All is not well with Kanniyakumari district administration, says HC

November 13, 2016 12:00 am | Updated December 02, 2016 03:13 pm IST - MADURAI:

The Madras High Court Bench here has criticised Kanniyakumari Collector for permitting stone quarry on 1.69 hectares of land situated at a distance of 153.81 metres from a high school and justifying his decision before the court on the ground that the mandatory distance of 300 metres must be maintained only from a residential house and not a school.

Allowing two public interest litigation petitions, one filed by St. Michael High School at Rajavur in Agastheeswaram Taluk and another by the president of its Parent Teacher Association Y. Beula Rose, a Division Bench of Justices S. Nagamuthu and J. Nisha Banu quashed an order passed by the Collector on July 3 granting lease for a stone quarry for a period of five years.

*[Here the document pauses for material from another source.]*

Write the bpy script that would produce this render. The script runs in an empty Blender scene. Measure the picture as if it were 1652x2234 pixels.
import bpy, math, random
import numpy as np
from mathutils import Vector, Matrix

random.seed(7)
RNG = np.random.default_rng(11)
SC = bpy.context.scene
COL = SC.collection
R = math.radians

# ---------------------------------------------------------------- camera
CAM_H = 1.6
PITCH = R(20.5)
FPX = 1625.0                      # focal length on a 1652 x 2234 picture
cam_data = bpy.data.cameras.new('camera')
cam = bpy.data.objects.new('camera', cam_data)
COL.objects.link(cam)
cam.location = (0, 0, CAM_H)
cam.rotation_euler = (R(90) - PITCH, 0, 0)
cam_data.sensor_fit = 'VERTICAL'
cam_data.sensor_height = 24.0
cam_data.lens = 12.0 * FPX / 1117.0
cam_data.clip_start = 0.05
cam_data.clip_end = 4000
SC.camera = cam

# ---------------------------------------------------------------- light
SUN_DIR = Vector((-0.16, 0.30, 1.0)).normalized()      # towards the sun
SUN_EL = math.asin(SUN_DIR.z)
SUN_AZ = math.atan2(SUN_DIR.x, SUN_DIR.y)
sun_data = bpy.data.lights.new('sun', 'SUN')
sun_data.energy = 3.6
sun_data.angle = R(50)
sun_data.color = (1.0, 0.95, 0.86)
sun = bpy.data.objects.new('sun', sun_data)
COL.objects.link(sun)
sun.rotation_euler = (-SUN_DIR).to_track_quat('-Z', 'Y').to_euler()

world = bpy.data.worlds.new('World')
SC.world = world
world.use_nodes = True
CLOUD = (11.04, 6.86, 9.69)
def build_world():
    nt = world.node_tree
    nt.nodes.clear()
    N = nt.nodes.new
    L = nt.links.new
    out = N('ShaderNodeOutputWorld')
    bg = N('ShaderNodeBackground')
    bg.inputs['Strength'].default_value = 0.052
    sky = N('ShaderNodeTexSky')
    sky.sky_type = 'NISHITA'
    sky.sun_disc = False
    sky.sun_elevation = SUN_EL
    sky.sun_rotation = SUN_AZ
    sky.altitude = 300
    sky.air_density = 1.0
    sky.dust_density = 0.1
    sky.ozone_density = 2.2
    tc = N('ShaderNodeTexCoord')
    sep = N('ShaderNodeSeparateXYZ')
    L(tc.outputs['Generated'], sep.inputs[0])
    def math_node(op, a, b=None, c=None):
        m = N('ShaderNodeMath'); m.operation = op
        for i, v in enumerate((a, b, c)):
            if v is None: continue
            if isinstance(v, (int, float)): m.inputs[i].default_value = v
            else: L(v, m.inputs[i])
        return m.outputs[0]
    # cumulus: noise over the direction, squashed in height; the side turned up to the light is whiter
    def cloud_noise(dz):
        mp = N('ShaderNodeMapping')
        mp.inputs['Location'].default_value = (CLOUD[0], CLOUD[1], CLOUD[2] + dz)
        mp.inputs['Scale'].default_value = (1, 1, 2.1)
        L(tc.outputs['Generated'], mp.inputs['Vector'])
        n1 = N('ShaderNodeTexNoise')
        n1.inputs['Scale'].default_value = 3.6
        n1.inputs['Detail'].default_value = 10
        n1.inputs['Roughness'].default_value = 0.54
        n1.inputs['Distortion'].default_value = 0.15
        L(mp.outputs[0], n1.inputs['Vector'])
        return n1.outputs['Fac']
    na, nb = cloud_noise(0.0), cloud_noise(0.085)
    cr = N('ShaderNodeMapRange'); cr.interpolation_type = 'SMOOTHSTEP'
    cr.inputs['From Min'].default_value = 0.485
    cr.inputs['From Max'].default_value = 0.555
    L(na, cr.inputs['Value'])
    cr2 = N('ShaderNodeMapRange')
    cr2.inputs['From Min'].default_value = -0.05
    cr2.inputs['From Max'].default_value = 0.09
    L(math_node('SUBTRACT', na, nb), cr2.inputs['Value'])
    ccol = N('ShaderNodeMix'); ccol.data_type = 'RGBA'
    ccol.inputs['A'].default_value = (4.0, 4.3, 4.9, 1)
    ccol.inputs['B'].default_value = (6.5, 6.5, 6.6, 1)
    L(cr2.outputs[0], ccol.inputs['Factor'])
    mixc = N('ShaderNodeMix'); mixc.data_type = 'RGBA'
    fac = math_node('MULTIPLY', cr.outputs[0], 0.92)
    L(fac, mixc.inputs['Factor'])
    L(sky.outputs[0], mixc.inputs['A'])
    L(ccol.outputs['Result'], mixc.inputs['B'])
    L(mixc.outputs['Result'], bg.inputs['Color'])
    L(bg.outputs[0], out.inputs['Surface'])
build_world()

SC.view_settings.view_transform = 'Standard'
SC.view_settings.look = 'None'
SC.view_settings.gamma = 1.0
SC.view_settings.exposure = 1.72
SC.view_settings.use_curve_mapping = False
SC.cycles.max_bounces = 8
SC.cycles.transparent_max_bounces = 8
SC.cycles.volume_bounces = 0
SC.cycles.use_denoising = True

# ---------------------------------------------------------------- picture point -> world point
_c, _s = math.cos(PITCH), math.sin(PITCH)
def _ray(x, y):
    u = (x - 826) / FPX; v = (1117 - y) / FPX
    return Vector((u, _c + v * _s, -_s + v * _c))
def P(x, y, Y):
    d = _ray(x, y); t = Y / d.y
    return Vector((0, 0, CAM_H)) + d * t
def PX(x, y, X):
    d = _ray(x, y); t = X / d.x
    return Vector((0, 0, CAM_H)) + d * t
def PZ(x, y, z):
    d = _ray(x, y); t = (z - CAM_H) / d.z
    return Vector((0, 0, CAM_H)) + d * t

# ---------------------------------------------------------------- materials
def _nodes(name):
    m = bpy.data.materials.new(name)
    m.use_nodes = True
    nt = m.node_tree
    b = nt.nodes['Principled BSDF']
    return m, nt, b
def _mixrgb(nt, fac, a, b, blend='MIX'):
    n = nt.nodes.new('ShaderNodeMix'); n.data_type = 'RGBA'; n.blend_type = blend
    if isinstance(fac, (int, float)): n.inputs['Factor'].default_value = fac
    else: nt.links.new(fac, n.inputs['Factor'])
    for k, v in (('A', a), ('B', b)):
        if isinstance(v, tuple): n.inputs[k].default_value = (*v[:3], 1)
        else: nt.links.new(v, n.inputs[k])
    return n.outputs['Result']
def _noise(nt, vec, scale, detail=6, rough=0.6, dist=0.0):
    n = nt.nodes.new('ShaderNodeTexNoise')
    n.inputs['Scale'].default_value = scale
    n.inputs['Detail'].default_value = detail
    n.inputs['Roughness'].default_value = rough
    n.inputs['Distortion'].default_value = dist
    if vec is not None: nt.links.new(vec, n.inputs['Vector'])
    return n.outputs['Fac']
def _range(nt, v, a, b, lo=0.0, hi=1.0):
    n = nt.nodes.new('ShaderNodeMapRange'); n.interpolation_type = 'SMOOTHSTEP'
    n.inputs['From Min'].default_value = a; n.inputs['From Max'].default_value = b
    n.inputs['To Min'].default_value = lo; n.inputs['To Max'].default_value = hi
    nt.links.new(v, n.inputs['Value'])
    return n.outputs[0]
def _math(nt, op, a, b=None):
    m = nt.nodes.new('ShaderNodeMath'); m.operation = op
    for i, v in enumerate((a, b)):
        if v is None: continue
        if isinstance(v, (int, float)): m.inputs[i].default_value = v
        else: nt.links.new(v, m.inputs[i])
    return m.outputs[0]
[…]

The petitioners had challenged the Collector’s order on the ground that Rule 36(1)(A) of the Tamil Nadu Minor Mineral Concession Rules, 1959 does not permit a stone quarry within a distance of 300 metres from an ‘inhabited site’ and hence the quarry should not be permitted considering the danger to the lives and safety of the children studying in the school.

However, in his counter affidavit, the Collector stated that the expression ‘inhabited site,’ does not include any building other than a house site and that a school would not fall under the definition of the term used in the Minor Mineral Concession Rules. He also contended that it was enough for a quarry to maintain a minimum distance of 50 metres from the school.

Disagreeing with his contentions, the Bench said: “It is really not only surprising but also shocking to hear from the learned Special Government Pleader and the learned counsel for the fifth respondent (quarry lessee) as well as to know from the counter, the stand of the District Collector... that the school in question is not an ‘inhabited site’ but a public building.

“The fallacy of this argument is quite obvious from the very fact that the sub rule (1) of Rule 36 serves a vital purpose to ensure the safety of the people who have habitations in that locality. When the distance between a house which would accommodate a few persons and the quarry site should be 300 meters or more, it is not understandable as to how it could be contented that a school which has got 380 students could be located within a distance of 300 meters and above 50 meters.”

The judges also said that it was not as though the school had come into being in the recent past. “It is an undisputed fact that the school has been in existence for several decades. In fact, upto eighth standard, the school is aided by the Government... ,” they added.

In a stinging observation, the Division Bench also said: “The narration of the above facts would give a clear indication that all was not well with the authorities. We are pained to make this kind of observation.”